Es verdad: España mantiene constante su altitud sobre el nivel del mar.
Escribe Manuel Martín Ferrand en ABC que el problema no es ni físico ni geográfico. Es económico y, en ese territorio, sí resulta engañosa la afirmación presidencial.
España vive una crisis que resulta insoportable para cuatro millones de parados y sus efectos serán largos y dolorosos para todos los demás. Se advierte en el olor.
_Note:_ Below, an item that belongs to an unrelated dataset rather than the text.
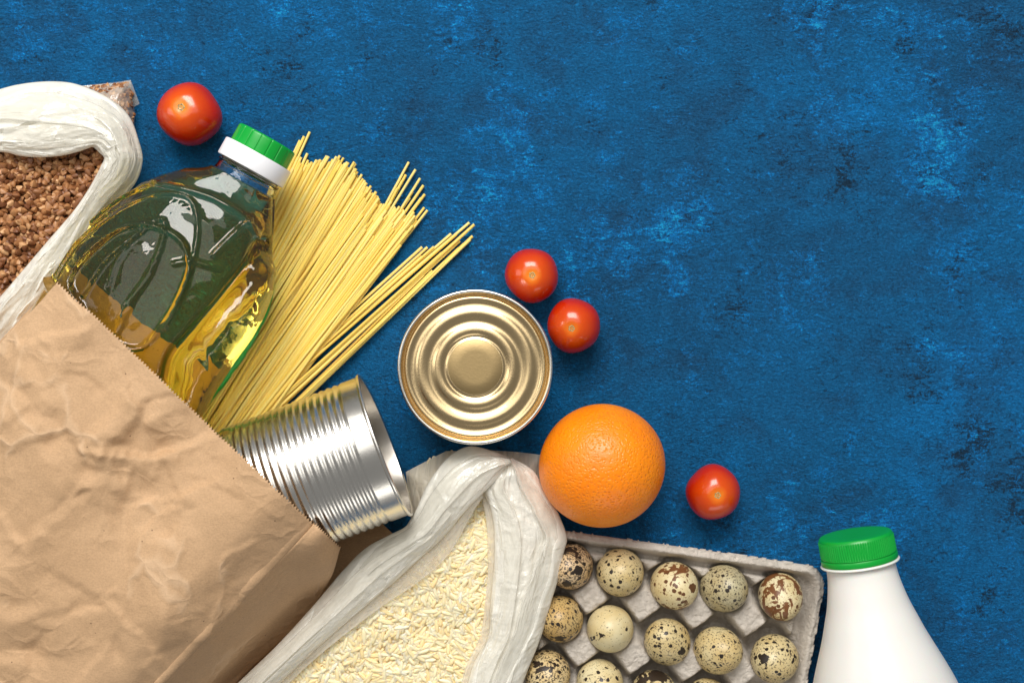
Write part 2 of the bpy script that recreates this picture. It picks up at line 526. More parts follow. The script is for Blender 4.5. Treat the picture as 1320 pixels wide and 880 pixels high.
    VV[:, 0] = vmin; VV[:, 1:] = np.maximum(VV[:, 1:], vmin[:, None] + 3)
    XX, YY = bag_px(UU, VV)
    part('back_panel', PA(XX, YY, .0022 + .0016 * (fbm(UU / 60, VV / 60, 12) - .4)), gridfaces(nu, nv, flip=True), KRAFT, root)
    return root
build_bag()

# ------------------------------------------------------------------ oil bottle
def mat_oil():
    t = NT('yellow_oil_in_clear_plastic')
    t.P(Base_Color=(.96, .86, .36), Roughness=.008, IOR=1.46)
    t.b.inputs['Transmission Weight'].default_value = .982  # small diffuse share stands in for room reflections and inner scatter
    va = t.n('ShaderNodeVolumeAbsorption')
    va.inputs['Color'].default_value = (.955, .85, .0, 1)
    va.inputs['Density'].default_value = 7
    t.t.links.new(va.outputs[0], t.out.inputs['Volume'])
    wv = t.noise(t.coord('Object'), 45, 2, .5, .8)
    t.P(Normal=t.bump(wv, .0012, .6))
    return t.m
def mat_clear():
    t = NT('clear_neck_plastic')
    t.P(Base_Color=(.93, .96, .97), Roughness=.02, IOR=1.3)
    t.b.inputs['Transmission Weight'].default_value = 1
    return t.m
OIL = mat_oil()
CLEAR = mat_clear()
GREEN = NT('green_cap_plastic')
GREEN.P(Base_Color=(.002, .33, .034), Roughness=.34)
GREEN = GREEN.m
WHITECAP = simple('white_collar_plastic', (.84, .84, .86), .3)
T0 = np.array([331., 198.]); TD = np.array([-.48, .877]); SD = np.array([.877, .48])

def build_bottle():
    zax = .047
    k = PX * (1 - zax / CAM_H)
    root = thing('oil_bottle', P(215, 350, 0), 'clear bottle of yellow cooking oil with green and white cap lying in the bag mouth', 'oil bottle')
    table = [  # t, left, right, half thickness mm
        (41, -41, 47, 19.5), (46, -46, 51, 20.5), (60, -68, 57, 23), (81, -93, 66, 27), (105, -109, 78, 31.5), (125, -119, 90, 34.5), (150, -130, 99, 38),
        (172, -137, 105, 40.3), (213, -145, 107, 43), (250, -150, 102, 44), (300, -152, 98, 44), (350, -152, 98, 44), (420, -151, 98, 44), (465, -148, 96, 43), (478, -138, 88, 38), (482, -110, 60, 30), (483, -30, -10, 4)]
    tb_ = np.array(table, float)
    ts_ = np.r_[np.arange(41, 470, 1.5), np.array([470, 474, 477, 479, 481, 482, 482.6, 483])]
    L = np.interp(ts_, tb_[:, 0], tb_[:, 1]); Rr = np.interp(ts_, tb_[:, 0], tb_[:, 2]); H = np.interp(ts_, tb_[:, 0], tb_[:, 3])
    ker = np.ones(9) / 9
    def sm(a):
        b = np.convolve(np.pad(a, 4, 'edge'), ker, 'valid'); b[-10:] = a[-10:]; return b
    L, Rr, H = sm(L), sm(Rr), sm(H)
    m = 340
    th = np.linspace(0, 2 * np.pi, m, endpoint=False)
    n = np.interp(ts_, [30, 46, 120, 200], [2, 2, 2.15, 2.35])
    ct, st = np.cos(th)[None, :], np.sin(th)[None, :]
    e = (2 / n)[:, None]
    cx = np.sign(ct) * np.abs(ct) ** e; sz = np.sign(st) * np.abs(st) ** e
    c = (L + Rr) / 2; a = (Rr - L) / 2
    s = c[:, None] + a[:, None] * cx
    zoff = H[:, None] * .001 * sz
    tt = np.repeat(ts_[:, None], m, 1)
    px = T0[0] + TD[0] * tt + SD[0] * s
    py = T0[1] + TD[1] * tt + SD[1] * s
    # embossed arches on the upper face
    C = [
        ([(94, 362), (110, 331), (128, 309), (174, 275), (219, 258), (255, 260), (269, 277), (273, 305), (270, 336), (262, 370), (248, 402), (238, 425)], 1.5, 3.2),
        ([(135, 395), (120, 372), (126, 350), (151, 323), (178, 303), (201, 297), (224, 300), (249, 311), (262, 330), (265, 352), (258, 377), (245, 405), (222, 437), (203, 449), (175, 441), (150, 422), (135, 395)], 2.6, 4.0),
        ([(137, 384), (162, 343), (196, 313), (226, 291), (235, 298), (230, 327), (217, 359), (196, 393), (180, 430)], 2.2, 3.4),
        ([(168, 375), (176, 345), (190, 322)], 1.0, 3.0),
        ([(75, 362), (110, 395), (150, 425), (200, 470), (240, 515)], 2.2, 7.0),
        ([(292, 333), (318, 300), (330, 285)], 1.6, 4.0), ([(248, 345), (268, 342), (300, 350)], .9, 5.0),
        ([(215, 242), (250, 250), (290, 262), (325, 285), (340, 310)], 1.8, 6.0), ([(130, 290), (170, 258), (215, 240)], 1.3, 5)]
    disp = np.zeros(px.shape)
    top = sst(-.02, .35, sz)
    for cv, h, w in C:
        cvv = cat_rom(cv, 60)
        disp += h * .0015 * np.exp(-(seg_dist(px, py, cvv) / (w * .66)) ** 2) * top
    # dished panel inside the second arch
    dish = inside(cat_rom(C[1][0], 80), px, py)
    dd = seg_dist(px, py, cat_rom(C[1][0], 60))
    disp -= np.where(dish, .0009 * sst(0, 22, dd), 0) * top
    # groove of the grip and wavy flange on the right
    g = cat_rom([(348, 318), (332, 352), (300, 396), (270, 432), (246, 462), (236, 505)], 50)
    disp -= .0095 * np.exp(-(seg_dist(px, py, g) / 9.5) ** 2) * sst(-.3, .2, sz)
    fl = cat_rom([(350, 345), (330, 395), (300, 430), (272, 470), (248, 520)], 50)
    fm = np.exp(-(seg_dist(px, py, fl) / 14) ** 2) * sst(-.6, .1, sz)
    disp += fm * (.0030 + .0015 * (vn(px / 12, py / 18, 41) - .5) + .0012 * (ridged(px / 18, py / 22, 42) - .5))
    # facets on the shoulder
    sh = sst(150, 60, tt) * sst(30, 50, tt)
    disp += sh * .0022 * (ridged(tt / 42, th[None, :] * 2.2 + tt / 160, 43) - .5)
    nx = cx / np.maximum(a[:, None] * k, 1e-3); nz = sz / np.maximum(H[:, None] * .001, 1e-3)
    nl = np.hypot(nx, nz) + 1e-9
    s2 = s + disp * (nx / nl) / k
    z = zax + zoff + disp * nz / nl
    z = np.maximum(z, .0028)
    px = T0[0] + TD[0] * tt + SD[0] * s2
    py = T0[1] + TD[1] * tt + SD[1] * s2
    V = np.stack([(px - 660) * k, (440 - py) * k, z], -1)
    F = gridfaces(len(ts_), m, False, True, flip=True)
    F.append(tuple(range(m)))
    F.append(tuple(range((len(ts_) - 1) * m, len(ts_) * m))[::-1])
    bm = bmesh.new()
    ob = part('bottle_body', V, F, OIL, root)
    bm.from_mesh(ob.data); bmesh.ops.recalc_face_normals(bm, faces=bm.faces)
    if bm.calc_volume(signed=True) < 0: bmesh.ops.reverse_faces(bm, faces=bm.faces)
    bm.to_mesh(ob.data); bm.free()
    # axis frame for neck and cap
    ax = Vector((-TD[0], TD[1], 0)).normalized()      # towards the cap, world
    c0 = Vector(P(T0[0] + SD[0] * 3, T0[1] + SD[1] * 3, zax))
    q = ax.to_track_quat('Z', 'X').to_matrix()
    def placed(V):
        return [tuple(q @ Vector(v) + c0) for v in V]
    kk = k
    # clear hollow neck
    pr = [(37 * kk, -29.4 * kk), (37.5 * kk, -24 * kk), (39.5 * kk, -23 * kk), (39.5 * kk, -15 * kk), (36 * kk, -15 * kk), (36 * kk, -28 * kk), (35 * kk, -29.4 * kk), (37 * kk, -29.4 * kk)]
    pr = [(42.5 * kk, -40.2 * kk), (41 * kk, -36 * kk), (40.5 * kk, -30 * kk), (42.8 * kk, -28 * kk), (42.8 * kk, -26 * kk), (40 * kk, -25 * kk), (40 * kk, -10 * kk), (37.5 * kk, -10 * kk), (38 * kk, -36 * kk), (40.5 * kk, -40.2 * kk), (42.5 * kk, -40.2 * kk)]
    V, F = lathe(pr, 72)
    part('bottle_neck', placed(V), F, CLEAR, root, angle=40)
    # green cap with white collar
    def rib(k_, r, z, th):
        g_ = np.zeros_like(th)
        for a_ in np.arange(0, 2 * np.pi, 2 * np.pi / 18):
            g_ += np.exp(-((np.angle(np.exp(1j * (th - a_ - .06)))) / .018) ** 2)
        return r - .0005 * g_ * (1 if 3 < k_ < 10 else 0)
    pr = [(0, 24.5), (20, 24.5), (36, 24.5), (38.2, 24), (39.6, 22.6), (39.9, 21), (40, 10), (40, 3), (40, 2), (39.8, 1), (39.6, 0), (30, 0)]
    V, F = lathe([(a_ * kk, b_ * kk) for a_, b_ in pr], 360, rib)
    cap = part('cap', placed(V), F, GREEN, root, angle=35)
    pr = [(38, .4), (44, .4), (45.6, 0), (46.2, -1.2), (46.4, -21), (46, -22.5), (44, -23.2), (40.6, -23.2), (40.6, -3)]
    V, F = lathe([(a_ * kk, b_ * kk) for a_, b_ in pr], 96)
    part('collar', placed(V), F, WHITECAP, root, angle=35)
    # green carrying strap on the right flank
    path = cat_rom([(352, 352), (346, 395), (326, 438), (300, 478), (272, 514), (246, 548), (215, 590)], 60)
    V = []; F = []
    sec = [(-20, .012), (-20, .018), (-8, .020), (-2, .020), (4, .018), (5, .014), (2, .008), (-16, .008)]
    for i, p in enumerate(path):
        d = path[min(i + 1, 59)] - path[max(i - 1, 0)]; d /= np.linalg.norm(d)
        nrm = np.array([-d[1], d[0]])
        if nrm[0] < 0: nrm = -nrm
        notch = 1.0 - .18 * (math.sin(i * .9) > .75)
        for (o_, z_) in sec:
            p2 = p + nrm * (o_ * (notch if o_ > 0 else 1) - 2)
            V.append(P(p2[0], p2[1], z_ - (.004 if (notch < 1 and z_ > .02 and o_ > -10) else 0)))
    F = gridfaces(60, len(sec), False, True)
    F.append(tuple(range(8))); F.append(tuple(range(59 * 8, 60 * 8))[::-1])
    part('handle', V, F, GREEN, root, angle=40)
build_bottle()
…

La abundancia y el bienestar no huelen.
Tal y como Tito Flavio Vespasiano, emperador de Roma, le enseñó a su hijo y heredero -Tito, como su padre-, el dinero no tiene olor.
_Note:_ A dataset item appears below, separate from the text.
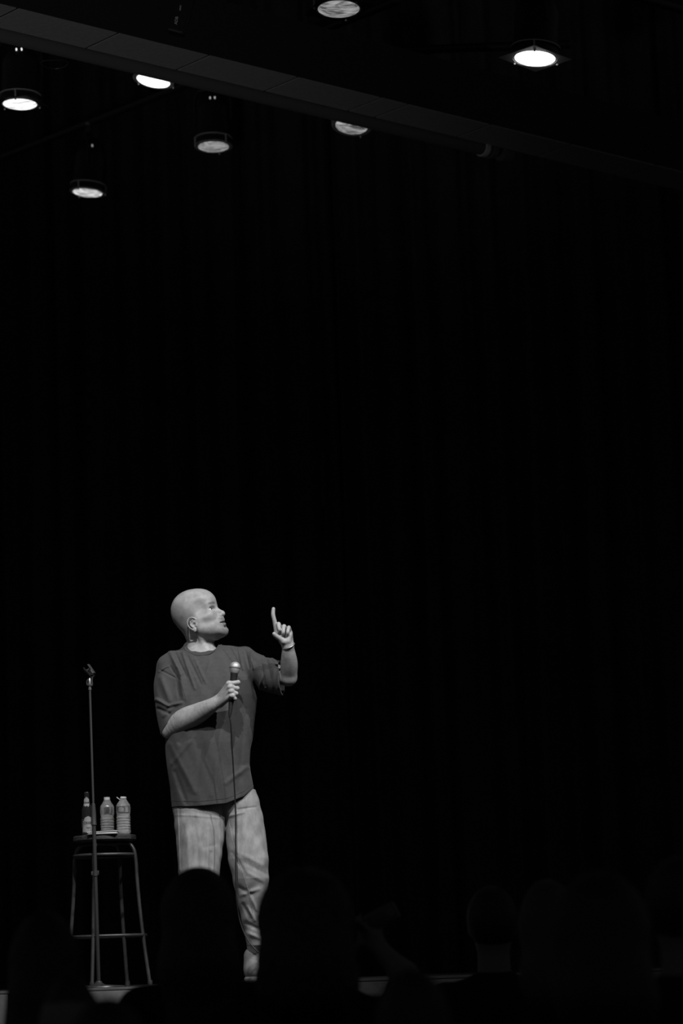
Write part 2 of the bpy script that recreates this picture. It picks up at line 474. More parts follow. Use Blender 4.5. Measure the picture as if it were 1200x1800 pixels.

Así lo han aprendido todos los desalmados que en el mundo han sido, son y serán. Si el dinero apestara no serían posibles las mafias y la corrupción, pública o privada, resultaría más arriesgada y cognoscible. Lo que huele, y mucho, es el hambre. La necesidad.
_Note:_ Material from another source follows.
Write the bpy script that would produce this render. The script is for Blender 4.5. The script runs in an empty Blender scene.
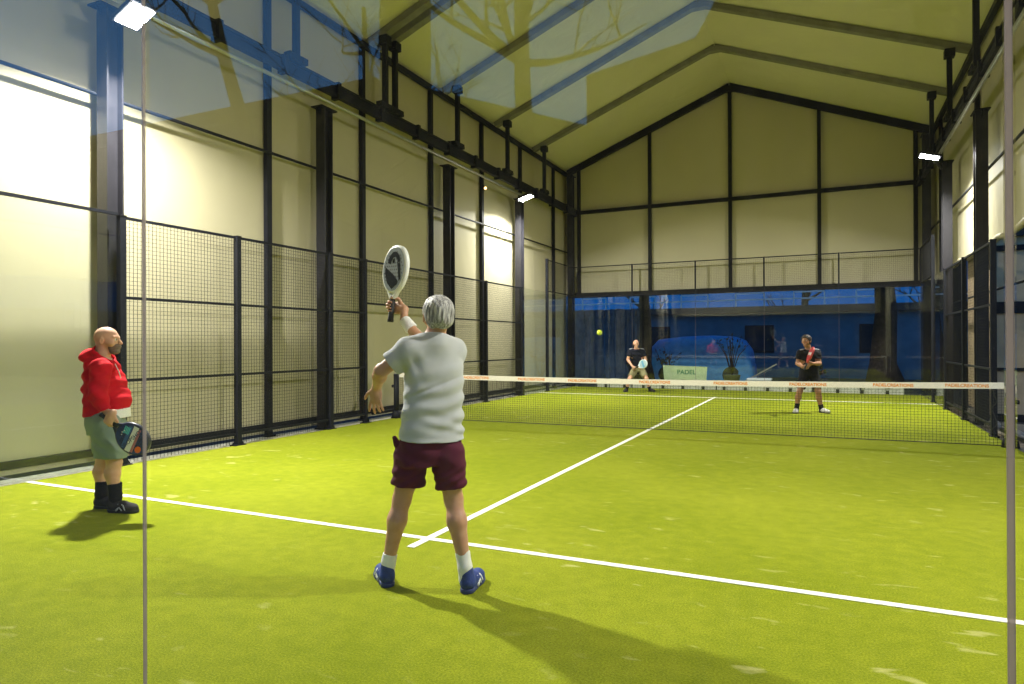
import bpy, bmesh, math, random
import numpy as np
from mathutils import Vector, Matrix
random.seed(7); rng = np.random.default_rng(3)
SC = bpy.context.scene
COL = SC.collection
PI = math.pi

# ------------------------------------------------------------------ camera numbers (metres, court centre = origin)
FOC, CAMP, YAW, PIT, ROL = 668.1, np.array([2.6882, -11.17, 1.4494]), .4406, .0021, -.0041
AX_R = np.array([math.cos(YAW), math.sin(YAW), 0.]); AX_F = np.array([-math.sin(YAW), math.cos(YAW), 0.])
UP = np.array([0., 0., 1.])
F2 = AX_F*math.cos(PIT)+UP*math.sin(PIT); U2 = UP*math.cos(PIT)-AX_F*math.sin(PIT)
R3 = AX_R*math.cos(ROL)+U2*math.sin(ROL); U3 = U2*math.cos(ROL)-AX_R*math.sin(ROL)

# ------------------------------------------------------------------ materials
MATS = {}
def new_mat(name):
    m = bpy.data.materials.new(name); m.use_nodes = True
    nt = m.node_tree; b = nt.nodes.get('Principled BSDF')
    MATS[name] = m
    return m, nt, b
def setp(b, **k):
    for n, v in k.items():
        key = {'col': 'Base Color', 'rough': 'Roughness', 'metal': 'Metallic', 'spec': 'Specular IOR Level', 'sheen': 'Sheen Weight', 'alpha': 'Alpha',
               'sss': 'Subsurface Weight', 'trans': 'Transmission Weight'}[n]
        if n == 'col' and len(v) == 3: v = (*v, 1)
        b.inputs[key].default_value = v
def simple(name, col, rough=.6, metal=0, spec=.5, noise=0., scale=20., bump=0., bscale=60.):
    m, nt, b = new_mat(name)
    setp(b, col=col, rough=rough, metal=metal, spec=spec)
    if noise or bump:
        tc = nt.nodes.new('ShaderNodeTexCoord')
    if noise:
        n = nt.nodes.new('ShaderNodeTexNoise'); n.inputs['Scale'].default_value = scale; n.inputs['Detail'].default_value = 4
        nt.links.new(tc.outputs['Object'], n.inputs['Vector'])
        r = nt.nodes.new('ShaderNodeValToRGB')
        r.color_ramp.elements[0].position = .3; r.color_ramp.elements[1].position = .7
        r.color_ramp.elements[0].color = (*[c*(1-noise) for c in col], 1); r.color_ramp.elements[1].color = (*[min(1, c*(1+noise)) for c in col], 1)
        nt.links.new(n.outputs['Fac'], r.inputs['Fac']); nt.links.new(r.outputs['Color'], b.inputs['Base Color'])
    if bump:
        n = nt.nodes.new('ShaderNodeTexNoise'); n.inputs['Scale'].default_value = bscale; n.inputs['Detail'].default_value = 3
        nt.links.new(tc.outputs['Object'], n.inputs['Vector'])
        bp = nt.nodes.new('ShaderNodeBump'); bp.inputs['Strength'].default_value = bump; bp.inputs['Distance'].default_value = .01
        nt.links.new(n.outputs['Fac'], bp.inputs['Height']); nt.links.new(bp.outputs['Normal'], b.inputs['Normal'])
    return m

STEEL = simple('dark_steel', (.010, .011, .017), .6, 0, .2, .2, 9)
STEEL2 = simple('column_steel', (.026, .025, .032), .42, .2, .35, .2, 6)
RAFTER = simple('rafter_grey', (.21, .20, .18), .7, 0, .2, .15, 5)
BLACK = simple('gable_black', (.008, .008, .010), .65, 0, .2)
GALV = simple('galvanised', (.42, .43, .42), .35, .7, .5, .1, 12)
WIRE = simple('fence_wire', (.015, .015, .017), .6, 0, .2)
NETM = simple('net_cord', (.02, .022, .018), .7)
TAPE = simple('net_tape', (.86, .80, .72), .7, 0, .3, .04, 30)
ORANGE = simple('tape_orange', (.80, .27, .01), .6)
WHITE = simple('line_white', (.86, .86, .80), .8, 0, .2, .05, 40)
RUBBER = simple('black_rubber', (.015, .015, .017), .6)
def seal_mat():
    m = bpy.data.materials.new('glass_seal'); m.use_nodes = True; nt = m.node_tree; nt.nodes.clear(); N = nt.nodes; L = nt.links
    o = N.new('ShaderNodeOutputMaterial'); a = N.new('ShaderNodeMixShader'); b = N.new('ShaderNodeMixShader'); t = N.new('ShaderNodeBsdfTransparent'); t.inputs[0].default_value = (.55, .52, .52, 1)
    d = N.new('ShaderNodeBsdfDiffuse'); d.inputs[0].default_value = (.22, .18, .165, 1); q = N.new('ShaderNodeBsdfTranslucent'); q.inputs[0].default_value = (.62, .56, .56, 1)
    b.inputs[0].default_value = .6; a.inputs[0].default_value = .55
    L.new(d.outputs[0], b.inputs[1]); L.new(q.outputs[0], b.inputs[2]); L.new(t.outputs[0], a.inputs[1]); L.new(b.outputs[0], a.inputs[2]); L.new(a.outputs[0], o.inputs[0]); return m
SEAL = seal_mat()
CONC = simple('kerb_concrete', (.62, .60, .52), .8, 0, .3, .18, 14, .4, 40)
ASPH = simple('asphalt', (.03, .03, .032), .9, 0, .3, .35, 3)
SOIL = simple('gravel_soil', (.28, .23, .17), .9, 0, .3, .4, 18, .8, 30)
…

Cuando éramos madrileños gentes nacidas en cualquier lugar de España, excepto en Madrid; cuando España era un país centrípeto, el hambre tenía, por tener, hasta cartilla de racionamiento.
Carné de identidad. Recuerdo el olor a berza de la escalera de la primera casa que, naciendo los cincuenta, ocupé en la capital.
Sonaba en el patio un pasodoble de Quintero, León y Quiroga en el que la letra afirmaba con valor de acta notarial:
«Cocidito madrileño,
repicando en la buhardilla,
que me huele a yerba-buena
y a verbena en las Vistillas»
La voz la ponía un madrileño de Logroño, Pepe Blanco -no confundir con el ministro del mismo nombre-, y, conjuntados la música, la letra y el olor de la escalera, el resultado era testimonio de la necesidad imperante.
España no se hunde; pero en las escaleras de los edificios, incluso en los dedicados únicamente a oficinas, vuelve a oler a berza y guisote clásico.
Quienes consiguen mantener su empleo, espoleados por la necesidad y el miedo, no pueden sostener el gasto del menú de 8, 9 ó 10 euros con el que, hasta ahora, resolvían el almuerzo en un bar próximo al trabajo.
La tartera ha vuelto a las pocas obras que, fuera del Plan E, tienen actividad y empleo y la fiambrera se calienta en los microondas de las oficinas. El hambre, y la necesidad, paradójicamente, huelen a comida.